Di dalam kompleks makam, terdapat makam-makam para pendiri mataram, yakni Ki Ageng Pamanahan, Panembahan Senapati, dan Sinuhun Seda Krapyak (Prabu Hanyakrawati) berikut keluarga beserta tokoh-tokoh mataram yang lain, seperti Nyai Ageng Nis, Panembahan Jayaprana, Nyai Ageng Pati, Ki Ageng Juru Martani, Nyai Ageng Mataram, Kanjeng Pangeran Gagak Bening, Ratu Kalinyamat, Kanjeng Ratu Retno Dumilah, dan Ki Mangir Wonabaya. Semua makam tokoh-tokoh utama, berada di sebuah bangunan besar. Namun, sosok yang terakhir disebut, yakni Ki Mangir Wanabaya, separuh tubuhnya berada di dalam dan separuhnya di luar makam. Di atas makam Panembahan Senapati terdapat pula balok Kyai Tunggul Wulung, kendaraan sang panembahan untuk menemui sang penguasa Pantai Selatan. 

Masjid Tua Kota Gede semula adalah sebuah langgar (musholla) yang dibangun oleh Sultan Agung Hanyakrakusuma. Langgar tersebut adalah langgar sederhana yang terbuat dari kayu. Pada masa Paku Buwana X, raja dari Kasunanan Surakarta yang kaya raya, melakukan renovasi langgar menjadi sebuah masjid yang megah berbahan besi. Mimbar yang digunakan khotib menyampaikan khutbah yang ada di dalam masjid adalah upeti dari Adipati Palembang ketika Sultan Agung berkuasa di Pleret.
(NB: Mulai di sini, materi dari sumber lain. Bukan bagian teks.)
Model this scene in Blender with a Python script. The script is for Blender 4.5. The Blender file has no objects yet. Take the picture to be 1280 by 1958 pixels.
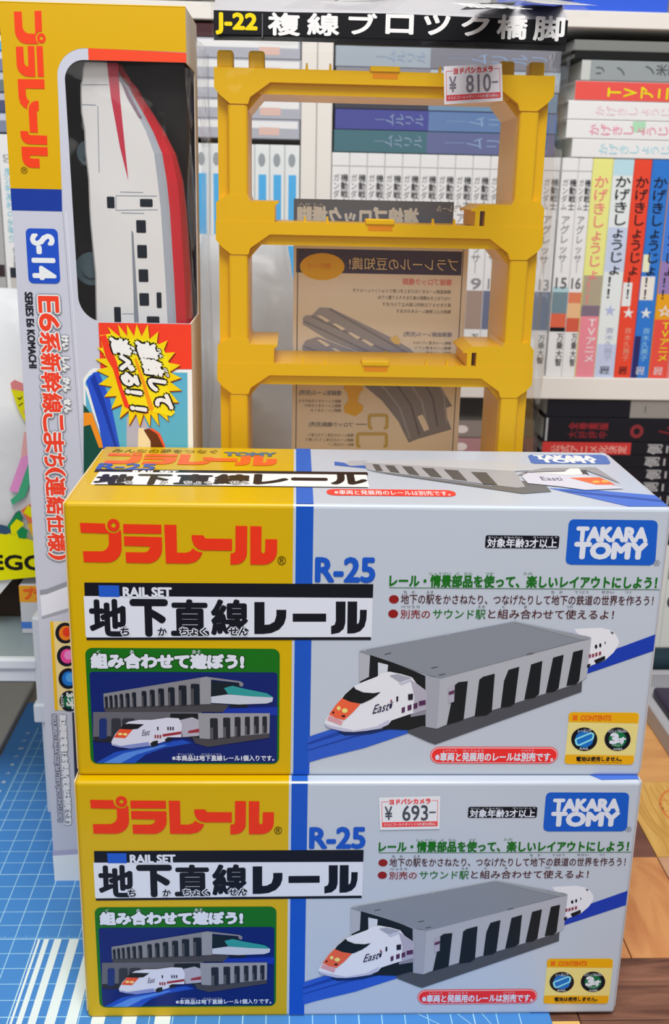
import bpy, bmesh, math, random
from mathutils import Vector
from mathutils.geometry import tessellate_polygon

SC = bpy.context.scene
COL = SC.collection
rng = random.Random(7)

# ------------------------------------------------------------ camera, world, light, exposure
F_PX, PITCH, YAW, ROLL = 2034.27, .29586, .04154, .02225
CAM = Vector((.08972, -.395, .35979))
FW = Vector((math.sin(YAW)*math.cos(PITCH), math.cos(YAW)*math.cos(PITCH), -math.sin(PITCH)))
_r = Vector((math.cos(YAW), -math.sin(YAW), 0)); _u = _r.cross(FW)
RT = _r*math.cos(ROLL) + _u*math.sin(ROLL)
UP = _u*math.cos(ROLL) - _r*math.sin(ROLL)
cd = bpy.data.cameras.new('camera'); cam = bpy.data.objects.new('camera', cd); COL.objects.link(cam)
cd.sensor_fit = 'HORIZONTAL'; cd.sensor_width = 36; cd.lens = F_PX/1280*36
cd.clip_start = .01; cd.clip_end = 50
from mathutils import Matrix
cam.matrix_world = Matrix(((RT.x, UP.x, -FW.x, CAM.x), (RT.y, UP.y, -FW.y, CAM.y), (RT.z, UP.z, -FW.z, CAM.z), (0, 0, 0, 1)))
cd.dof.use_dof = True; cd.dof.focus_distance = .44; cd.dof.aperture_fstop = 34
SC.camera = cam
w = bpy.data.worlds.new('room_light'); SC.world = w; w.use_nodes = True
bg = w.node_tree.nodes['Background']; bg.inputs[0].default_value = (.93, .96, 1.0, 1); bg.inputs[1].default_value = .30

def area(name, loc, target, size, power, color=(1, .97, .93), sy=None):
    l = bpy.data.lights.new(name, 'AREA'); l.energy = power; l.color = color
    l.size = size
    if sy: l.shape = 'RECTANGLE'; l.size_y = sy
    o = bpy.data.objects.new(name, l); COL.objects.link(o); o.location = loc
    o.rotation_euler = (Vector(target)-Vector(loc)).to_track_quat('-Z', 'Y').to_euler()
    return o
area('ceiling_lamp', (.15, -.60, 1.75), (.12, .12, 0), .9, 18, (1, .985, .96))
area('near_fill', (.14, -.45, 1.05), (.13, .12, .2), .35, 4.8, (1, .985, .965))  # added near fill light, lifts the piers and the tall carton
area('front_fill', (-.4, -2.2, 1.15), (.1, .1, .2), .8, 7, (1, .985, .96))  # added unseen frontal fill, evens upright faces and reaches into the pack
SC.view_settings.view_transform = 'Standard'; SC.view_settings.look = 'None'
SC.view_settings.exposure = -.1; SC.view_settings.gamma = 1; SC.view_settings.use_curve_mapping = False

# ------------------------------------------------------------ materials
def lin(c):
    c /= 255
    return c/12.92 if c <= .04045 else ((c+.055)/1.055)**2.4
MATS = {}
def mat(rgb, k=.55, rough=.42, coat=0., metal=0., alpha=1., name=None):
    key = (rgb, k, rough, coat, metal, alpha)
    if key in MATS: return MATS[key]
    m = bpy.data.materials.new(name or 'print'); m.use_nodes = True
    b = m.node_tree.nodes['Principled BSDF']
    c = [min(.93, lin(x)/k) for x in rgb]
    b.inputs['Base Color'].default_value = (*c, 1); b.inputs['Roughness'].default_value = rough
    b.inputs['Metallic'].default_value = metal
    b.inputs['Coat Weight'].default_value = coat; b.inputs['Coat Roughness'].default_value = .12; b.inputs['Specular IOR Level'].default_value = .22
    b.inputs['Alpha'].default_value = alpha
    m.diffuse_color = (*c, 1)
    MATS[key] = m; return m
def ink(*rgb): return mat(tuple(rgb), .64, .38, .0, name='carton_print')
def tink(*rgb): return mat(tuple(rgb), .85, .38, .0, name='carton_print')   # colours read off the brightly lit top face
def bkm(*rgb): return mat(tuple(rgb), .62, .4, 0, name='book_print')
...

Selain mimbar, di dalam masjid, tepatnya di teras Masjid Tua Kota Gede terdapat bedug yang berusia sangat tua, hadiah dari Nyai Pringgit yang berasal dari Desa Dondong, Kulon Progo. Atas jasanya itu, keturunan Nyai Pringgit mendapatkan hak untuk menempati sebuah wilayah di sekitar masjid yang dinamakan dengan nama leluhurnya, Dondongan. Di halaman depan masjid, terdapat pula sebuah prasasti setinggi tiga meter yang menandakan tokoh di balik renovasi masjid, yakni Susuhunan Paku Buwana X. Di bagian atas prasasti terdapat mahkota lambang Kasunanan Surakarta, sedangkan di sebelah selatan prasasti terdapat sebuah jam sebagai penanda waktu salat.

Selain makam dan masjid, di kompleks ini juga terdapat Sendang Saliran. Sendang tersebut terbagi menjadi dua, yakni sendang putri (perempuan) dan sendang kakung (laki-laki). Sendang ini dialiri oleh air yang mengalir tepat di bawah makam dan masuk melalui lubang saluran di bawah sendang. Ikan berjenis lele, hidup di dalam sedang ini. Konon, Sendang Saliran dibuat oleh Ki Ageng Pamanahan dan anaknya, Danang Sutawijaya. Menurut cerita, dahulu seekor kura-kura hidup dan dipelihara di dalam sendang. Kura-kura diberi nama Kyai Duda Rejah hidup selama 100 tahun sebelum kematiannya pada 1987 dan dimakamkan di dekat sendang kakung.